-- Start --

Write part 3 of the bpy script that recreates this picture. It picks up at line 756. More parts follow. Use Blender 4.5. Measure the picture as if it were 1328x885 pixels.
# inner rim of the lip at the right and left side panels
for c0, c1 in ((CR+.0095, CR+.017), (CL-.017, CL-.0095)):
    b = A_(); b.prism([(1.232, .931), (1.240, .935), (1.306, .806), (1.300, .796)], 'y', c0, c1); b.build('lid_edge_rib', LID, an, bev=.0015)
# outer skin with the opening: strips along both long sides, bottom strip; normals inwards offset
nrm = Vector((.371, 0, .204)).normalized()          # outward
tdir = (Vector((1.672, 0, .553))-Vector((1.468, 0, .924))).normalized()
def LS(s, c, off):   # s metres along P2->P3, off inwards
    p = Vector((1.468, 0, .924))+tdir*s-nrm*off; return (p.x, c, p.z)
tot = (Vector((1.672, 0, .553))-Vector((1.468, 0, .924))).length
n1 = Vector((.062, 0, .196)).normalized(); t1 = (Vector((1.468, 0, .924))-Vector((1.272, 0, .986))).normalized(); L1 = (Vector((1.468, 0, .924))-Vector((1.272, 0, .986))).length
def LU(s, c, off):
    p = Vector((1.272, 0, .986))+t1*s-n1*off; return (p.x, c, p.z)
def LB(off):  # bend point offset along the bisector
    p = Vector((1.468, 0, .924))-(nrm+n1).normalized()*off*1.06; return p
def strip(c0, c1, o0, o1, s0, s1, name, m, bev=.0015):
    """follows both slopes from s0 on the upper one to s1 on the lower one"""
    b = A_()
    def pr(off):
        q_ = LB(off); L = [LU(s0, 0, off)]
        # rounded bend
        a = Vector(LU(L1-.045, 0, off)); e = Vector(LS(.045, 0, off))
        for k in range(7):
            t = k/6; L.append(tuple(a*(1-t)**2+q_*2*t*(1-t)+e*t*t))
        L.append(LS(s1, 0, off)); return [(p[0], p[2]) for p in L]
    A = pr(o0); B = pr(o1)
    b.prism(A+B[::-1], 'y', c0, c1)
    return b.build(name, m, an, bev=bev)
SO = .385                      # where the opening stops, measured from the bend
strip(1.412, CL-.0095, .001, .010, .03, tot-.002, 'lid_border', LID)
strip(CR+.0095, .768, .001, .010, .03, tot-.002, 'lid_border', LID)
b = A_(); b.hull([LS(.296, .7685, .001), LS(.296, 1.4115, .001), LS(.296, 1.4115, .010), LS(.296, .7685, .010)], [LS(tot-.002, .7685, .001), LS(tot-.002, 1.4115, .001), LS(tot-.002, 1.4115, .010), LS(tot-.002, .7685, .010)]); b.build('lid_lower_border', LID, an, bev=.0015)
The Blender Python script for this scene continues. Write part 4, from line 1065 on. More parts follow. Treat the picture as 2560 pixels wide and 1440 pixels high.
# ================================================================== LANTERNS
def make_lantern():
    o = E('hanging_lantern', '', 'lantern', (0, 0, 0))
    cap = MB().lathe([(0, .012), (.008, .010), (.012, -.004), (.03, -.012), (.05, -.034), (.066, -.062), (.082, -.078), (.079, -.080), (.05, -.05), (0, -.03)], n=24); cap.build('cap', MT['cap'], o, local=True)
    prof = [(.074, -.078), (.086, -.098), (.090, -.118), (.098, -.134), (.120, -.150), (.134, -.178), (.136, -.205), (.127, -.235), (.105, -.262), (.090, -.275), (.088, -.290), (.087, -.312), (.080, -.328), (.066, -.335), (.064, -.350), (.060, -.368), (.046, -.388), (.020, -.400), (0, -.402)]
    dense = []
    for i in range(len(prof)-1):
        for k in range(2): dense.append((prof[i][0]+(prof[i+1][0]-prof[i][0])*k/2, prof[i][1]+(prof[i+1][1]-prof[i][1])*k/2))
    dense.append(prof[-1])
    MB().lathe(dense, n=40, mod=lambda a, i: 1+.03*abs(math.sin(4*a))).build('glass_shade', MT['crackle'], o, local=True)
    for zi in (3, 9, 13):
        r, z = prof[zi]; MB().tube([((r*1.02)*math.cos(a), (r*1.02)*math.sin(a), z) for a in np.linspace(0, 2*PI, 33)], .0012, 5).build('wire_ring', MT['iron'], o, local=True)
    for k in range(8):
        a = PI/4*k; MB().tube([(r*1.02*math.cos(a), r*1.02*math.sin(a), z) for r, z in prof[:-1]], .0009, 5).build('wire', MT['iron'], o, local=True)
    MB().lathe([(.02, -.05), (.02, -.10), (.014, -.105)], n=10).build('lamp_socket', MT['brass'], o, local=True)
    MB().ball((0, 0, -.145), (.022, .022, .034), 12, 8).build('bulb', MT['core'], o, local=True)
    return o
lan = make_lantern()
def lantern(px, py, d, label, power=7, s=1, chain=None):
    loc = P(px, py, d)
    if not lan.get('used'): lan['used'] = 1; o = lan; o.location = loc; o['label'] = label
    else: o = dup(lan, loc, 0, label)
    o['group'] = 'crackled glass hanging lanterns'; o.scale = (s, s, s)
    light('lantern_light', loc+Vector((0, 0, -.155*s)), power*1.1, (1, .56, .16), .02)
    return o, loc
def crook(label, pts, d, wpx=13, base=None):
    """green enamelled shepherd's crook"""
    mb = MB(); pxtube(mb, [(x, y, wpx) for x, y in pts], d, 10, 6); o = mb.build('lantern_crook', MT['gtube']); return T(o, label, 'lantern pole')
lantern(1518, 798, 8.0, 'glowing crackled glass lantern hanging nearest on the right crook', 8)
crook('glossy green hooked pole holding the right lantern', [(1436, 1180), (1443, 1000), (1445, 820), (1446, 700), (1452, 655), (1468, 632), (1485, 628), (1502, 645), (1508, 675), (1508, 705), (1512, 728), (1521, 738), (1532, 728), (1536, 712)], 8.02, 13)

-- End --

Reproduce the data shown above exactly.

Write part 3 of the bpy script that recreates this picture. It picks up at line 756. More parts follow. Use Blender 4.5. Measure the picture as if it were 1328x885 pixels.
# inner rim of the lip at the right and left side panels
for c0, c1 in ((CR+.0095, CR+.017), (CL-.017, CL-.0095)):
    b = A_(); b.prism([(1.232, .931), (1.240, .935), (1.306, .806), (1.300, .796)], 'y', c0, c1); b.build('lid_edge_rib', LID, an, bev=.0015)
# outer skin with the opening: strips along both long sides, bottom strip; normals inwards offset
nrm = Vector((.371, 0, .204)).normalized()          # outward
tdir = (Vector((1.672, 0, .553))-Vector((1.468, 0, .924))).normalized()
def LS(s, c, off):   # s metres along P2->P3, off inwards
    p = Vector((1.468, 0, .924))+tdir*s-nrm*off; return (p.x, c, p.z)
tot = (Vector((1.672, 0, .553))-Vector((1.468, 0, .924))).length
n1 = Vector((.062, 0, .196)).normalized(); t1 = (Vector((1.468, 0, .924))-Vector((1.272, 0, .986))).normalized(); L1 = (Vector((1.468, 0, .924))-Vector((1.272, 0, .986))).length
def LU(s, c, off):
    p = Vector((1.272, 0, .986))+t1*s-n1*off; return (p.x, c, p.z)
def LB(off):  # bend point offset along the bisector
    p = Vector((1.468, 0, .924))-(nrm+n1).normalized()*off*1.06; return p
def strip(c0, c1, o0, o1, s0, s1, name, m, bev=.0015):
    """follows both slopes from s0 on the upper one to s1 on the lower one"""
    b = A_()
    def pr(off):
        q_ = LB(off); L = [LU(s0, 0, off)]
        # rounded bend
        a = Vector(LU(L1-.045, 0, off)); e = Vector(LS(.045, 0, off))
        for k in range(7):
            t = k/6; L.append(tuple(a*(1-t)**2+q_*2*t*(1-t)+e*t*t))
        L.append(LS(s1, 0, off)); return [(p[0], p[2]) for p in L]
    A = pr(o0); B = pr(o1)
    b.prism(A+B[::-1], 'y', c0, c1)
    return b.build(name, m, an, bev=bev)
SO = .385                      # where the opening stops, measured from the bend
strip(1.412, CL-.0095, .001, .010, .03, tot-.002, 'lid_border', LID)
strip(CR+.0095, .768, .001, .010, .03, tot-.002, 'lid_border', LID)
b = A_(); b.hull([LS(.296, .7685, .001), LS(.296, 1.4115, .001), LS(.296, 1.4115, .010), LS(.296, .7685, .010)], [LS(tot-.002, .7685, .001), LS(tot-.002, 1.4115, .001), LS(tot-.002, 1.4115, .010), LS(tot-.002, .7685, .010)]); b.build('lid_lower_border', LID, an, bev=.0015)
The Blender Python script for this scene continues. Write part 4, from line 1065 on. More parts follow. Treat the picture as 2560 pixels wide and 1440 pixels high.
# ================================================================== LANTERNS
def make_lantern():
    o = E('hanging_lantern', '', 'lantern', (0, 0, 0))
    cap = MB().lathe([(0, .012), (.008, .010), (.012, -.004), (.03, -.012), (.05, -.034), (.066, -.062), (.082, -.078), (.079, -.080), (.05, -.05), (0, -.03)], n=24); cap.build('cap', MT['cap'], o, local=True)
    prof = [(.074, -.078), (.086, -.098), (.090, -.118), (.098, -.134), (.120, -.150), (.134, -.178), (.136, -.205), (.127, -.235), (.105, -.262), (.090, -.275), (.088, -.290), (.087, -.312), (.080, -.328), (.066, -.335), (.064, -.350), (.060, -.368), (.046, -.388), (.020, -.400), (0, -.402)]
    dense = []
    for i in range(len(prof)-1):
        for k in range(2): dense.append((prof[i][0]+(prof[i+1][0]-prof[i][0])*k/2, prof[i][1]+(prof[i+1][1]-prof[i][1])*k/2))
    dense.append(prof[-1])
    MB().lathe(dense, n=40, mod=lambda a, i: 1+.03*abs(math.sin(4*a))).build('glass_shade', MT['crackle'], o, local=True)
    for zi in (3, 9, 13):
        r, z = prof[zi]; MB().tube([((r*1.02)*math.cos(a), (r*1.02)*math.sin(a), z) for a in np.linspace(0, 2*PI, 33)], .0012, 5).build('wire_ring', MT['iron'], o, local=True)
    for k in range(8):
        a = PI/4*k; MB().tube([(r*1.02*math.cos(a), r*1.02*math.sin(a), z) for r, z in prof[:-1]], .0009, 5).build('wire', MT['iron'], o, local=True)
    MB().lathe([(.02, -.05), (.02, -.10), (.014, -.105)], n=10).build('lamp_socket', MT['brass'], o, local=True)
    MB().ball((0, 0, -.145), (.022, .022, .034), 12, 8).build('bulb', MT['core'], o, local=True)
    return o
lan = make_lantern()
def lantern(px, py, d, label, power=7, s=1, chain=None):
    loc = P(px, py, d)
    if not lan.get('used'): lan['used'] = 1; o = lan; o.location = loc; o['label'] = label
    else: o = dup(lan, loc, 0, label)
    o['group'] = 'crackled glass hanging lanterns'; o.scale = (s, s, s)
    light('lantern_light', loc+Vector((0, 0, -.155*s)), power*1.1, (1, .56, .16), .02)
    return o, loc
def crook(label, pts, d, wpx=13, base=None):
    """green enamelled shepherd's crook"""
    mb = MB(); pxtube(mb, [(x, y, wpx) for x, y in pts], d, 10, 6); o = mb.build('lantern_crook', MT['gtube']); return T(o, label, 'lantern pole')
lantern(1518, 798, 8.0, 'glowing crackled glass lantern hanging nearest on the right crook', 8)
crook('glossy green hooked pole holding the right lantern', [(1436, 1180), (1443, 1000), (1445, 820), (1446, 700), (1452, 655), (1468, 632), (1485, 628), (1502, 645), (1508, 675), (1508, 705), (1512, 728), (1521, 738), (1532, 728), (1536, 712)], 8.02, 13)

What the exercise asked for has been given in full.